The smoke up the Virginia Creek drainage from the moraine.

“How about going up the Kavanaugh Ridge Road to the top? Get as high as we can?” I asked the Lady.
“Let’s go!”

The road takes you up from the east to a saddle in Kavanaugh Ridge. The west side of the ridge is a precipitous drop into the upper basin of Green Creek. Here there are many rocky columns for the Lady to explore.

There was distinct blue sky straight above. Anywhere else, the smoke was daunting.

The sunset was terribly spooky and spectacular at the same time.

It was otherworldly.

After dinner we climbed one of the high points on the granite ridge to the north. It did seem that the smoke was lowering, settling.

The view down to Mono Lake was still mostly obliterated.

We returned to our lofty and lonely camp. We set our chairs right on the edge of the drop off and watched the world go dark.

What would the sunrise be like? We were up early. The smoke had settled thicker into the lower valleys. Mono Lake was nowhere to be seen.

A predawn long exposure photo down in the Green Creek Basin showed that much of the smoke had drained out overnight.

We waited for the sun.
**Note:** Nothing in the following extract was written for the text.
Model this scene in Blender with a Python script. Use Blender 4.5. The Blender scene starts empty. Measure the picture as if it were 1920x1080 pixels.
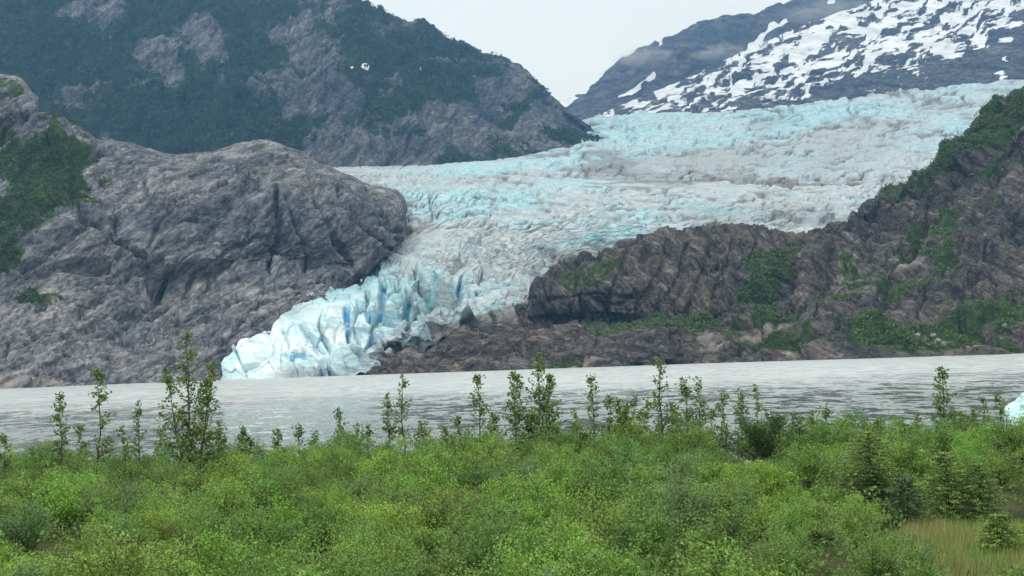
import bpy, math, random
import numpy as np
from mathutils import Matrix, Vector

random.seed(7)
RNG = np.random.default_rng(11)
R = math.radians
scene = bpy.context.scene
COL = scene.collection

# ------------------------------------------------------------------ camera
FPX = 2637.0                      # focal length in photo pixels (photo 1920 x 1080)
EYE = np.array([0.0, 0.0, 5.5])   # metres above the lake
ROLL = R(2.05)
PITCH = math.atan((673.0 - 540.0) / FPX)
cam_d = bpy.data.cameras.new('camera')
cam = bpy.data.objects.new('camera', cam_d)
COL.objects.link(cam)
CAM_ROT = Matrix.Rotation(R(90) + PITCH, 3, 'X') @ Matrix.Rotation(-ROLL, 3, 'Z')
cam.matrix_world = Matrix.Translation(Vector(EYE)) @ CAM_ROT.to_4x4()
cam_d.sensor_width = 36.0
cam_d.lens = 36.0 * FPX / 1920.0
cam_d.clip_start = 0.1
cam_d.clip_end = 30000.0
scene.camera = cam

# ------------------------------------------------------------------ sky and sun (overcast)
SUN_EL, SUN_AZ = R(52), R(215)
w = bpy.data.worlds.new('World')
scene.world = w
w.use_nodes = True
nt = w.node_tree
nt.nodes.clear()
out = nt.nodes.new('ShaderNodeOutputWorld')
bg = nt.nodes.new('ShaderNodeBackground')
sky = nt.nodes.new('ShaderNodeTexSky')
sky.sky_type = 'NISHITA'
sky.sun_disc = False
sky.sun_elevation = SUN_EL
sky.sun_rotation = SUN_AZ
tc = nt.nodes.new('ShaderNodeTexCoord')
mp = nt.nodes.new('ShaderNodeMapping')
mp.inputs['Scale'].default_value = (1.0, 1.0, 3.0)
no = nt.nodes.new('ShaderNodeTexNoise')
no.inputs['Scale'].default_value = 2.2
no.inputs['Detail'].default_value = 6.0
cr = nt.nodes.new('ShaderNodeValToRGB')
cr.color_ramp.elements[0].position = 0.30
cr.color_ramp.elements[0].color = (7.5, 7.45, 6.45, 1)
cr.color_ramp.elements[1].position = 0.70
cr.color_ramp.elements[1].color = (8.1, 8.05, 7.05, 1)
mx = nt.nodes.new('ShaderNodeMix')
mx.data_type = 'RGBA'
mx.inputs[0].default_value = 0.93          # a closed cloud deck over the blue
nt.links.new(tc.outputs['Generated'], mp.inputs['Vector'])
nt.links.new(mp.outputs['Vector'], no.inputs['Vector'])
nt.links.new(no.outputs['Fac'], cr.inputs['Fac'])
nt.links.new(sky.outputs['Color'], mx.inputs[6])
nt.links.new(cr.outputs['Color'], mx.inputs[7])
nt.links.new(mx.outputs[2], bg.inputs['Color'])
bg.inputs['Strength'].default_value = 0.14
nt.links.new(bg.outputs[0], out.inputs['Surface'])

sun_d = bpy.data.lights.new('sun', 'SUN')
sun_d.energy = 1.5
sun_d.angle = R(10)
sun_d.color = (1.0, 0.96, 0.90)
sun = bpy.data.objects.new('sun', sun_d)
COL.objects.link(sun)
sdir = Vector((math.sin(SUN_AZ) * math.cos(SUN_EL), math.cos(SUN_AZ) * math.cos(SUN_EL), math.sin(SUN_EL)))
sun.rotation_euler = (-sdir).to_track_quat('-Z', 'Y').to_euler()

vs = scene.view_settings
vs.view_transform = 'Standard'
vs.look = 'None'
vs.exposure = 0.36
vs.gamma = 1.0
vs.use_curve_mapping = False
cy = scene.cycles
cy.use_denoising = True
cy.max_bounces = 6
cy.diffuse_bounces = 3
cy.glossy_bounces = 2
cy.transmission_bounces = 3
cy.transparent_max_bounces = 6
cy.volume_bounces = 0
cy.use_adaptive_sampling = True
cy.adaptive_threshold = 0.02

# ------------------------------------------------------------------ numeric helpers
M3 = np.array(CAM_ROT)


def ray(px, py):
    px = np.asarray(px, float); py = np.asarray(py, float)
    d = np.stack([(px - 960.0) / FPX, (540.0 - py) / FPX, -np.ones_like(px)], -1)
    return d @ M3.T


def at(px, py, depth):
    """world point seen at photo pixel (px, py), depth metres north of the camera"""
    d = ray(px, py)
    return EYE + d * (np.asarray(depth, float) / d[..., 1])[..., None]


def to_px(P):
    q = (np.asarray(P, float) - EYE) @ M3
    return 960.0 - FPX * q[..., 0] / q[..., 2], 540.0 + FPX * q[..., 1] / q[..., 2]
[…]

It rose eerily out of the smoke.

Our camp was surprisingly clear.

“We have to climb to the top of the ridge before breakfast, see what it all looks like with first light!” The Lady’s idea of an easy morning stroll with coffee mugs took us quickly to the top.

As I made pancakes with fried eggs, the Lady climbed back out on her new favorite perch.

A teaching colleague at the Lady’s school has enjoyed reading our trip stories here. Last Thursday she presented the Lady with a “Quillow” (quilt that folds and stuffs into a pillow) she had made. She thought it would be perfect for the Lady’s style of camping. It was a very kind gesture and the Lady is thrilled to have such a sweet and special gift. It just may go where no quillow has gone before.

We were very reluctant to leave.

We were pleased that much of the smoke had blown out as we headed north. It really was turning into a beautiful day. We saw that some of the aspen along Dunderburg Meadows Road are already starting to change, a consequence of our far below normal snowpack last season?

We explored around the Green Creek area before we turned toward home. We had an early dinner at Walker Burger. Their annual season closing is around mid October, “Or earlier if we get an early winter, cold and rain. Wouldn’t that be great?” We heartily agreed with Theresa. An early and a very long and very wet winter would indeed be great!

1 comment:

  1. It looks like the glacier on the north side of Dunderberg Peak is still there despite the drought! Great trip report -- was it difficult to get the truck up from the meadow past Dunderberg Lake? The first mile of that little road is very steep and rough.